Şahsi değil organize

Tarikatın suçlanmaması gerektiğini söyleyen Erdoğan’ın ifadelerine rağmen olay bir şahıs suçundan ziyade organize bir durumu gösteriyor. 1950’lerden beri devlet eliyle güçlendirilen tarikatlar AKP’li yıllarda adeta devlete ortak oldu ve bu tip istismar vakalarının çok sık yaşandığı öğrenilmeye başlandı. Bu olaya neden şahsi bir suç gibi yaklaşılamayacağını madde madde özetledik:

1-Tarikatlar devletle iç içe

Özellikle komünizm tehlikesi adı altında güçlendirilen tarikatlar son yirmi yılda adeta devlete ortak hale geldi. Bakanlıklar bile tarikatlar arasında paylaşıldı. Önleri açılan bu yapılar yargıda, eğitimde, sağlıkta söz sahibi hale getirildi. Özellikle esnaf eliyle örgütlenen bu yapılar holding haline geldi.

2-Münferit değil sistematik

AKP’liler tarafından Hiranur Vakfı’nda yaşanan skandal münferit gibi sunulmak isteniyor. Fakat bu cemaatlerin veya dini yapıların yurtlarında veya kurslarında gerçekleşen ilk vaka değil. Daha önce de birçok vakfın veya tarikatın adı benzer şeylere karıştı. Birçoğu hapis cezaları aldı. Bazıları yargı tarafından korundu. Ama her seferinde iktidar ve yandaşları tarafından ‘münferit’ savunması geldi.

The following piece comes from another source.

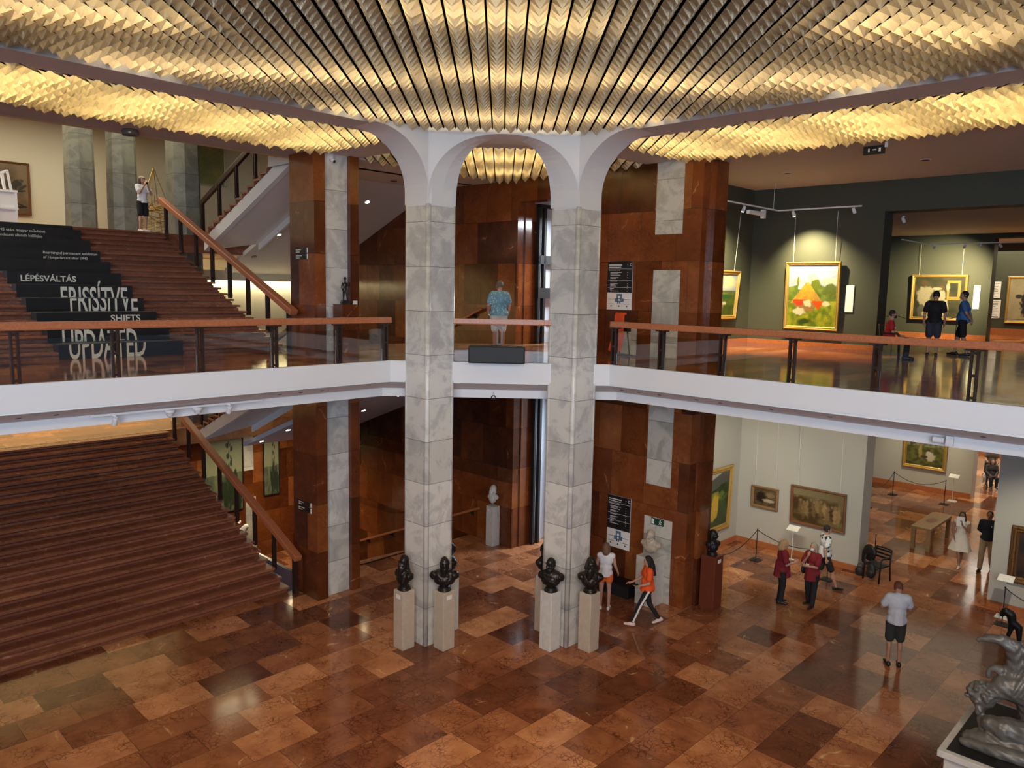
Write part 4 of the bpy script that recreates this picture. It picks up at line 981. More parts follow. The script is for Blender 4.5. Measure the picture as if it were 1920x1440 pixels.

3-Çocuk evliliğine karşı değiller

Hiranur Vakfı’nda yaşanan olay tarikatlar açısından oldukça normal karşılanıyor. Büyük çoğunluğu çocukların doğar doğmaz bile nikâhlanabileceğini söylüyor. Evlilik için ise ergenlik çağına girmelerinin yeterli olduğunu ifade ediyorlar. Bu yapıların ayrıca çocuğu koruyan İstanbul Sözleşmesi’nin feshinde büyük payı oldu.